Es de tenerse muy presente que el establecimiento de la Inquisición, prescindiendo por un momento de su carácter religioso, en el orden civil destruyó por su base todos los elementos de la propiedad, de modo que fue un retroceso hasta las edades más bárbaras y oscuras. Una de las penas, y la que con más rigor y frecuencia se aplicaba, era la de la confiscación, de modo que un hombre podía ser muy probo en sus negocios, muy cumplido en sus deberes civiles y muy laborioso y entendido en sus negocios; pero con tal de que fuese sospechado de herejía, él y sus hijos quedaban privados repentinamente de su hacienda y de la esperanza de recobrarla. La Inquisición de México, que fue menos cruel que la de España, tiene sin embargo, su archivo lleno de legajos referentes a confiscaciones de bienes.
En 1414, en el célebre Concilio de Constanza que mandó quemar a Juan de Hus y a Jerónimo de Praga, se estableció que los laicos tuviesen en él voz deliberativa, y que votase por naciones y no por individuos.
Lo que decididamente marcó la unión de las instituciones políticas y civiles con las creencias religiosas, fue el Concilio de Trento. Abandonadas o amortiguadas por lo menos las ideas del antagonismo oriental, las ideas unitarias cristianas tenían que dividirse naturalmente, como sucede a todo partido y a toda doctrina triunfante. El libre examen produjo lo que se llamó la Reforma y la división, hoy ya infinita, de las sectas cristianas. Nada de esto pudo hacerse sin estrépito y sin sangre. Aparte las decisiones puramente dogmáticas y las ordenanzas para el régimen, disciplina y purificación de la Iglesia católica, el concilio significó bajo muchos aspectos la idea política de los soberanos de la época, que lo convirtieron en auxiliar de su política. Los príncipes del Norte se declararon partidarios de la Reforma, y Carlos V, bien que entrase a saco a Roma y que tuviese preso al Papa, rogando en los templos que le concediese su libertad, se declaró en todas las épocas que convino a sus intereses temporales el campeón de la fe ortodoxa, influyó en muchas de las decisiones del concilio e impidió que se trasladase a otro punto para no perder la supremacía que siempre pretendió ejercer en él.
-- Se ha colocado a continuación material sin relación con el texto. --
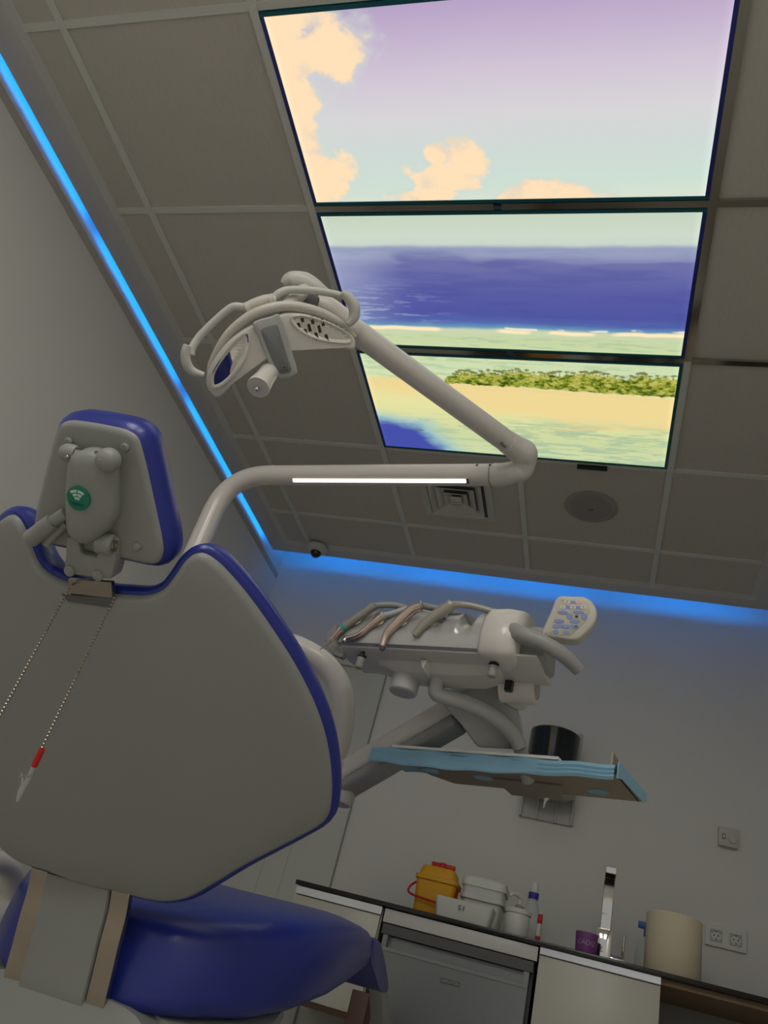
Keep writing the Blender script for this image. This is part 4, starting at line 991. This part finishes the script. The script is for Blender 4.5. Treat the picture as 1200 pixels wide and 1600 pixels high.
# keypad
tP = tH+.02
KX = (RIGHT*.95-FWD*.30).normalized(); KY = (UP*.90+FWD*.44)
KF = Fr(at(890, 968, tP), KX, KY)
kpx = [(872, 934), (912, 932), (926, 944), (931, 958), (926, 972), (905, 996), (893, 999), (851, 993), (848, 984)]
kb = [tuple(p) for p in cr(offset(pxs(KF, [(871, 932), (893, 931), (914, 932), (927, 942), (933, 958), (928, 974), (917, 987), (904, 998), (892, 1000), (870, 997), (850, 994), (846, 988), (849, 980), (860, 956)]), 0), 3, closed=True)]
kp = mk('keypad', puff(KF, kb, [(.016, -.060), (.008, -.056), (.003, -.046), (0, -.006), (.0012, -.002), (.004, 0)], rings=1), 'cream', du)
fpx = [(876, 936), (911, 935), (921, 946), (922, 955), (914, 972), (891, 994), (854, 991)]
fo = pxs(KF, fpx)
mk('keypad_face', puff(KF, fo, [(0, -.001), (0, .0007), (.0005, .0010)], rings=0), 'keypad_face', kp)
def K3(zx, zy): return KF.uv(830+zx*.1, 920+zy*.1, .0012)
def disc(zx, zy, a, b, m, n0=.0008, n1=.0022, nm='button'):
    u, v = K3(zx, zy); return mk(nm, puff(KF, ellipse(u, v, a, b, 20), [(0, n0), (0, n1-.0004), (.0005, n1)], rings=0), m, kp)
sc_ = tP/FPX*.1
def bar(z0, z1, hw):
    a, b = K3(*z0), K3(*z1); mk('button_strip', puff(KF, rrect(a[0], b[0], (a[1]+b[1])/2-hw, (a[1]+b[1])/2+hw, hw*.6), [(0, .0008), (0, .0012)], rings=0), 'button_blue', kp)
bar((560, 210), (740, 212), 26*sc_); bar((500, 292), (820, 294), 28*sc_); bar((380, 588), (700, 592), 32*sc_)
for zx, zy, m in ((568, 210, 'button_pale'), (735, 210, 'button_pale'), (492, 290, 'button_pale'), (652, 292, 'button_pale'), (815, 292, 'button_pale'), (378, 588, 'button_blue'), (532, 592, 'button_blue'), (700, 592, 'button_blue'), (385, 672, 'button_blue'), (548, 680, 'button_blue')):
    disc(zx, zy, 48*sc_, 34*sc_, m)
disc(492, 370, 80*sc_, 34*sc_, 'button_blue'); disc(438, 505, 80*sc_, 36*sc_, 'button_blue')
disc(735, 368, 80*sc_, 30*sc_, 'button_blue'); disc(600, 432, 50*sc_, 48*sc_, 'button_blue'); disc(828, 434, 50*sc_, 54*sc_, 'button_blue'); disc(684, 508, 80*sc_, 32*sc_, 'button_blue')
u, v = K3(710, 434); mk('button', fbox(KF, u-22*sc_, u+22*sc_, v-18*sc_, v+18*sc_, .0008, .0022), 'green_dark', kp, smooth=False)
for s_, zx, zy, m in (('P', 568, 210, 'button_text'), ('O', 735, 210, 'pink'), ('1', 492, 290, 'button_text'), ('2', 652, 292, 'button_text'), ('3', 815, 292, 'button_text')):
    u, v = K3(zx, zy); mk('button_sign', text_geo(s_, KF.at(u, v), 62*sc_, .0024), m, kp, smooth=False)
u, v = K3(700, 592); mk('button_sign', prism(KF, ellipse(u, v, 16*sc_, 12*sc_, 10), .0018, .0025), 'button_text', kp, smooth=False)
for zx, zy in ((490, 184), (300, 685)):
    u, v = K3(zx, zy); mk('status_lamp', prism(KF, ellipse(u, v, 9*sc_, 8*sc_, 8), .0008, .0014), 'dark_grey', kp, smooth=False)
mk('keypad_neck', tube([UN.w(UL+.09, .05, -.05), KF.w(-.035, -.03, -.03), KF.w(-.015, -.012, -.03)], .012, 12), 'cream', du)

# handpieces lying in the holder
def hpts(i, n=.018): return [UN.pw(x, y, n) for x, y in hp_tip[i]]
def handpiece(i, label, rs, mats, split, head=None, ring=None):
    P = hpts(i); k = split; rs = [q*1.28 for q in rs]
    hz = [max(0, (j-split)) for j in range(len(P))]
    P = [p - UN.Z*(.012*h_) for p, h_ in zip(P, hz)]
    t = thing('handpiece', P[0], label, 'dental handpiece', 'handpieces in the holder')
    mk('grip', tube(P[:k+1], rs[:k+1], 14, 6), mats[0], t)
    mk('hose', tube(P[k:], [rs[k]*.75]+[0.0066]*(len(P)-k-1), 10, 6), mats[1], t)
    mk('hose_ferrule', tube([P[k].lerp(P[k-1], .12), P[k].lerp(P[k+1], .10)], rs[k]*1.08, 12, 1), mats[1], t)
    return t, P
t, P = handpiece(1, 'long straight handpiece with teal ring and needle tip, leftmost in the holder', [.0006, .0022, .0062, .0068, .0068], ('hand_grey', 'grey_plastic'), 4)
mk('teal_ring', tube([P[2].lerp(P[3], .02), P[2].lerp(P[3], .20)], .0094, 14, 1), 'teal', t)
mk('tip_cone', tube([P[1], P[1].lerp(P[2], .5), P[2]], [.0034, .0060, .0084], 14, 1), 'rose_metal', t)
t, P = handpiece(2, 'slim rose metal handpiece with bent neck and small head, second in the holder', [.0042, .0046, .0055, .0068, .0068], ('rose_metal', 'light_grey'), 3)
mk('head', lathe(P[0]+Vector((0, 0, -.009)) - UN.X*.004, (.25, 0, 1), [(.0045, 0), (.0062, .002), (.0062, .012), (.004, .015)], 14), 'steel', t)
t, P = handpiece(3, 'thick rose metal handpiece with angled dark head, third in the holder', [.0048, .0052, .0072, .0082, .0080, .0075], ('rose_metal', 'grey_plastic'), 5)
mk('head', lathe(P[0]+Vector((0, 0, -.008)), (.3, 0, 1), [(.0045, 0), (.006, .002), (.006, .008), (.004, .010)], 12), 'dark_grey', t)
t, P = handpiece(4, 'plain grey tapered syringe handpiece with open tip, rightmost in the holder', [.0052, .0078, .0095, .0090], ('hand_grey', 'hand_grey'), 3)
mk('tip_bore', lathe(P[0]+(P[0]-P[1]).normalized()*.0004, (P[0]-P[1]), [(.0034, -.002), (.0034, .0004)], 12), 'black', t)

# ================================================================== TRAY AND NAPKIN
zt_ = 1.0
c0 = atz(590, 1172, zt_); c1_ = atz(955, 1200, zt_); c2 = atz(998, 1252, zt_); c3_ = atz(655, 1206, zt_)
tx = (c1_-c0); tx.z = 0
TRF = Fr(Vector((c0.x, c0.y, zt_)), tx, Vector((0, 0, 1)).cross(tx))    # u along near edge, v away, n up
TL = tx.length
dv = max(.12, min(.22, TRF.uv(990, 1252)[1]))
tray = thing('instrument_tray', TRF.w(TL/2, dv/2, 0), 'thin metal instrument tray with oval holes under the blue napkin', 'tray')
pts = [(.0, .0), (TL, .0), (TL+.01, dv*.5), (TL+.005, dv), (.10, dv), (.06, dv*.75)]
holes = [TRF.uv(*q) for q in ((672, 1204), (720, 1182), (755, 1215), (812, 1190), (935, 1237), (840, 1225))]
mk('plate', prism(TRF, pts, .0, .003), 'tray_metal', tray, bevel=.001, seg=1)
for k_, (u, v) in enumerate(holes):
    mk('hole_insert' if k_ < 5 else 'dark_slot', prism(TRF, ellipse(u, v, .022 if k_ < 5 else .018, .014 if k_ < 5 else .006, 20), -.0012, .0005), 'napkin_blue' if k_ < 5 else 'black', tray, smooth=False)
mk('mount_plate', prism(TRF, [tuple(p) for p in (TRF.uv(770, 1214), TRF.uv(878, 1226), TRF.uv(880, 1246), TRF.uv(800, 1240))], -.004, .0), 'tray_metal', tray, bevel=.001, seg=1)
mk('bent_end', prism(Fr(TRF.w(TL, 0, 0), TRF.Y, Vector((0, 0, 1))), [(0, 0), (dv, 0), (dv, .012), (0, .03)], -.0015, .0015), 'tray_metal', tray, smooth=False)
mk('tray_post', tube([TRF.w(TL*.6, dv*.6, .0), at(812, 1166, tK+.02)], .014, 14, 1), 'light_grey', tray)
# napkin: pleated paper over the near edge and the right edge
nk = thing('blue_napkin', TRF.w(TL/2, 0, 0), 'pleated pale blue paper napkin draped over the tray edge', 'napkin')
rows = []
K = 60
drop = [(.10, .0065), (.0, .0075), (-.004, .006)]
def naprow(u):
    hang_ = .030 + .004*math.sin(u*9)
    r = [(dv*.8, .0055), (.03, .006), (.003, .0065), (-.003, .004)]
    for i in range(7): r.append((-.004 - .0035*(i % 2), .004 - hang_*(i+1)/7))
    return r
V = []; F = []
nr = len(naprow(0))
for i in range(K+1):
    u = -.012 + (TL+.02)*i/K
    for v_, n_ in naprow(u): V.append(TRF.w(u, v_, n_ + .0012*math.sin(u*60)))
for i in range(K):
    for j in range(nr-1): F.append((i*nr+j, (i+1)*nr+j, (i+1)*nr+j+1, i*nr+j+1))
off = len(V); V2 = V + [v+TRF.Z*.0012+TRF.Y*(-.0012) for v in V]
F2 = F + [tuple(off+i for i in reversed(q)) for q in F]
mk('napkin_sheet', (V2, F2), 'napkin_blue', nk, angle=80)
mk('end_fold', prism(Fr(TRF.w(TL+.013, 0, 0), TRF.Y, Vector((0, 0, 1))), [(-.004, .012), (dv*.98, .016), (dv*1.0, .002), (dv*.9, -.006), (.02, -.012), (-.006, -.02)], 0, .002), 'napkin_blue', nk, smooth=False)
mk('white_edge', puff(TRF, [(.035, -.002), (TL*.80, -.002), (TL*.80, .03), (.035, .03)], [(0, .008), (0, .013), (.001, .014)], rings=0), 'tissue', nk)
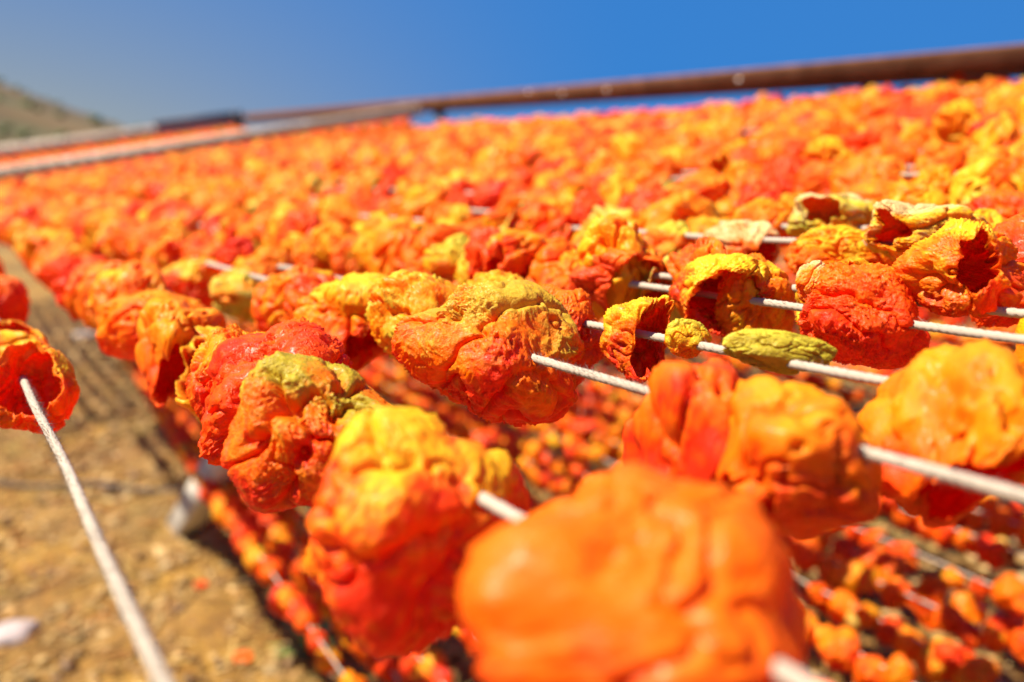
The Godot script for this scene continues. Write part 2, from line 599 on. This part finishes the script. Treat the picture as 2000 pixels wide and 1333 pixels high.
# ---------------------------------------------------------------- peppers
func make_peppers() -> void:
	var heroes := hero_list()
	var taken := {}
	for h in heroes:
		var s: Dictionary = strings[h[0]]
		var t := t_at_pixel(s, h[1], h[2])
		var depth := pixel(on_string(s, t)).z
		var mid := at(h[1], h[2], depth + h[12] if h.size() > 12 else depth)
		var z := depth
		var w: float = h[3] / LENS * z
		var hh: float = h[4] / LENS * z
		var hang := hang_basis()
		var turn := Basis.from_euler(Vector3(deg_to_rad(h[7].x), deg_to_rad(h[7].y), deg_to_rad(h[7].z)))
		var size := Vector3(w, hh, minf(w, hh) * 0.95) * 1.12
		if h[5] == "cup": size *= 1.06
		# the given width and height are across the view: share them out over the pepper's own axes
		var own := (turn.transposed() * size).abs()
		own = Vector3(absf(turn.x.x) * size.x + absf(turn.x.y) * size.y + absf(turn.x.z) * size.z, absf(turn.y.x) * size.x + absf(turn.y.y) * size.y + absf(turn.y.z) * size.z, absf(turn.z.x) * size.x + absf(turn.z.y) * size.y + absf(turn.z.z) * size.z)
		var norm := sqrt(2.0) if h[5] == "never" else 1.0
		own /= norm
		var cam_near: bool = absf(1.0 / z - 1.0 / 0.37) < 0.75
		var look := {"kind": h[5], "size": own, "colors": h[6], "turn": turn, "wrinkle": h[8].x, "fold": h[8].y, "flat": h[8].z, "lit_top": 1.35, "mouth": 2.0 if h[9] in [52, 53, 11, 44] else 2.5}
		var m := pepper_mesh(h[9], 230 if cam_near else 120, 160 if cam_near else 84, look)
		# recentre the crumpled shell and scale it to the given width and height
		var fit := Basis(hang) * turn
		var box_ := view_box(m, fit)
		var k := minf(w / maxf(box_.size.x, 1e-4), hh / maxf(box_.size.y, 1e-4))
		k = sqrt((w / box_.size.x) * (hh / box_.size.y))
		var sx := clampf(w / box_.size.x / k, 0.8, 1.25)
		var o := put("dried_pepper", m, pepper_skin)
		o.transform = Transform3D((hang * Basis.from_scale(Vector3(k * sx, k / sx, k)) * turn), mid)
		var b2 := view_box(m, o.transform.basis)
		var c := cam_frame.basis * Vector3(b2.get_center().x, b2.get_center().y, 0)
		o.position -= c
		tag(o, h[10], "pepper", "dried peppers on the strings")
		if not taken.has(h[0]): taken[h[0]] = []
		taken[h[0]].append([t, w * 0.55])

	# stock of shapes for all other peppers
	var stock := []
	var fine_stock := []
	var shades := [[ORANGE, ORANGE, YELLOW], [RED, SCARLET, ORANGE], [ORANGE, AMBER, YELLOW], [SCARLET, ORANGE, YELLOW], [SCARLET, ORANGE, AMBER], [RED, SCARLET, SCARLET], [SCARLET, ORANGE, ORANGE], [ORANGE, YELLOW, LIME], [ORANGE, AMBER, OLIVE], [RED, SCARLET, ORANGE], [AMBER, LIME, CREAM], [ORANGE, AMBER, YELLOW], [SCARLET, ORANGE, ORANGE], [SCARLET, AMBER, YELLOW], [ORANGE, AMBER, LIME], [SCARLET, ORANGE, AMBER]]
	var shade_words := ["orange", "red and orange", "amber yellow", "orange and yellow", "red orange", "bright red", "scarlet", "yellow green", "orange and olive", "deep red", "pale cream and yellow", "amber orange", "scarlet orange", "amber and yellow", "orange and lime", "orange with amber top"]
	for k in 16:
		var cup := k % 3 == 1
		var look := {"kind": "cup" if cup else "bag", "size": Vector3(rng.randf_range(0.048, 0.060), rng.randf_range(0.056, 0.074), rng.randf_range(0.046, 0.058)), "colors": shades[k], "wrinkle": rng.randf_range(0.9, 1.5), "fold": rng.randf_range(0.9, 1.8), "flat": rng.randf_range(0.3, 0.65), "mouth": rng.randf_range(1.85, 2.5), "lit_top": 0.4}
		fine_stock.append(pepper_mesh(500 + k, 100, 72, look))
		stock.append(pepper_mesh(500 + k, 34, 26, look))

	# stretches of string that the photograph shows bare: string, photo x, half width
	var bare := [[2, 1120, 190], [2, 1850, 240], [1, 1010, 90], [1, 690, 45], [3, 1690, 85], [3, 650, 60], [2, 420, 50], [4, 1305, 45], [4, 1545, 50], [4, 1910, 130], [5, 1910, 150]]
	var all := []
	for k in strings.size():
		var s: Dictionary = strings[k]
		var t := 0.12 if s.low or k > 5 else 0.1
		if s.low: t = -0.2
		if not s.low and k >= 9: t = -0.05
		if k == 0: t = 0.9
		var gap := 0
		while t < 3.78:
			t += rng.randfn(0.037 if k < 3 else 0.031 if k < 10 else 0.043, 0.007) if not s.low else rng.randfn(0.037, 0.010)
			if rng.randf() < ((0.018 if k < 6 else 0.09) if not s.low else 0.06): t += rng.randf_range(0.02, 0.07)
			var busy := false
			var where := pixel(on_string(s, t))
			for b in bare:
				if b[0] == k and absf(where.x - b[1]) < b[2]: busy = true
			for b in taken.get(k, []):
				if absf(t - b[0]) < b[1] + 0.008: busy = true
			if busy: continue
			var p := on_string(s, t)
			p += Vector3(rng.randf_range(-0.006, 0.006), rng.randf_range(-0.020, 0.001), 0)
			all.append({"p": p, "s": k, "t": t, "size": rng.randf_range(0.74, 1.24) * (0.84 if s.low else 0.92 if k < 10 else 1.0)})
	# the next bay of the rack, beyond the first end beam
	for k in 30:
		var t := 4.06
		while t < 7.5:
			t += rng.randfn(0.055, 0.01)
			var f := (t - 4.0) / 3.6
			var a := beam_a.lerp(beam_b, (k + 0.5) / 30.0)
			var b := beam2_a.lerp(beam2_b, (k + 0.5) / 30.0)
			var p := a.lerp(b, f) - Vector3.UP * (0.048 + 0.22 * f * (1.0 - f))
			all.append({"p": p, "s": -1, "t": t, "size": rng.randf_range(0.85, 1.15)})
	for a in all:
		var px := pixel(a.p)
		var seen: bool = px.z > 0.05 and px.x > -60 and px.x < 2060 and px.y > -60 and px.y < 1400
		a.px = 0.05 * a.size / px.z * LENS if seen else 0.0
		a.mesh = rng.randi() % 16
		if a.s >= 0 and strings[a.s].low and rng.randf() < 0.5: a.mesh = [0, 1, 4, 6, 9, 12, 15, 3, 1, 9][rng.randi() % 10]  # lower tier leans to redder skins, its shade put into the colour
		a.turn = Basis.from_euler(Vector3(rng.randf_range(-0.9, 0.9), rng.randf() * TAU, rng.randf_range(-0.9, 0.9)))
		if rng.randf() < 0.35: a.turn = a.turn * Basis(Vector3.RIGHT, PI)
		a.x = px.x
	var order := all.duplicate()
	order.sort_custom(func(a, b): return a.px > b.px if a.px != b.px else a.t < b.t)
	var single := 300 - heroes.size()
	for k in order.size(): order[k].single = k < single and order[k].px > 0.0
	# the order along each string, from the right, gives each label its place
	var count := {}
	for a in all:
		if not a.single: continue
		var rank: int = count.get(a.s, 0)
		count[a.s] = rank + 1
		var s: Dictionary = strings[a.s]
		var o := put("dried_pepper", fine_stock[a.mesh] if a.px > 40.0 else stock[a.mesh], pepper_skin)
		o.transform = Transform3D((a.turn as Basis).scaled(Vector3.ONE * a.size), a.p)
		var words: String = shade_words[a.mesh]
		var line := "lower" if s.low else "upper"
		tag(o, "%s dried pepper, %s of its kind on the %s %s string" % [words, ORDINAL[rank] if rank < 30 else str(rank + 1), ORDINAL[s.rank], line], "pepper", "dried peppers on the strings")
	# all the smaller ones far along the strings: one mass
	var mass := thing("dried_pepper_mass")
	tag(mass, "mass of small blurred orange dried peppers far along the strings", "peppers", "", "stuff")
	for v in 16:
		var mine := all.filter(func(a): return not a.single and a.mesh == v)
		var mm := MultiMesh.new()
		mm.transform_format = MultiMesh.TRANSFORM_3D
		mm.use_colors = true
		mm.mesh = stock[v]
		mm.instance_count = mine.size()
		for k in mine.size():
			mm.set_instance_transform(k, Transform3D((mine[k].turn as Basis).scaled(Vector3.ONE * mine[k].size), mine[k].p))
			mm.set_instance_color(k, Color(rng.randf_range(0.9, 1.05), rng.randf_range(0.75, 1.15), 1.0))
		var o := MultiMeshInstance3D.new()
		o.multimesh = mm
		o.name = "dried_peppers"
		o.material_override = pepper_skin
		mass.add_child(o, true)
		o.set_meta("kind", "stuff")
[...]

Los reyes españoles ortodoxos de tiempos atrás, sacaron quizá más partido en favor de su poder que cualquiera otra monarquía de Europa, aplicando al gobierno civil cuantas instituciones podían ligar con lo desconocido y con lo futuro, la conciencia y la inteligencia de los hombres, y adquirieron un predominio religioso que en muchos capítulos los ponía de igual condición al pontífice romano. Fernando el Católico, para dominar las órdenes militares, se hizo el gran maestre de ellas. Por concesiones de Alejandro VI y de Julio II, se apoderó de los diezmos de todos los países descubiertos y por descubrir, y se reservó la facultad de nombrar arzobispos, obispos, prelados y abades, y se creó en la Inquisición el instrumento más terrible de su poder absoluto. La organización de la Iglesia mexicana fue, pues, hecha casi exclusivamente por los reyes españoles, que designaron como Carlomagno la distribución de los diezmos, el lugar de las misiones, el número de ministros, la fundación de las iglesias y conventos y las condiciones a que debían sujetarse los frailes Y clérigos en el ejercicio de su ministerio. Celosos los reyes de su soberanía y de sus prerrogativas, transmitían estas ideas a sus agentes subalternos, y cada momento los ayuntamientos elevaban sus representaciones a la corona, rechazando las invitaciones y facultades que se tomaban las comunidades.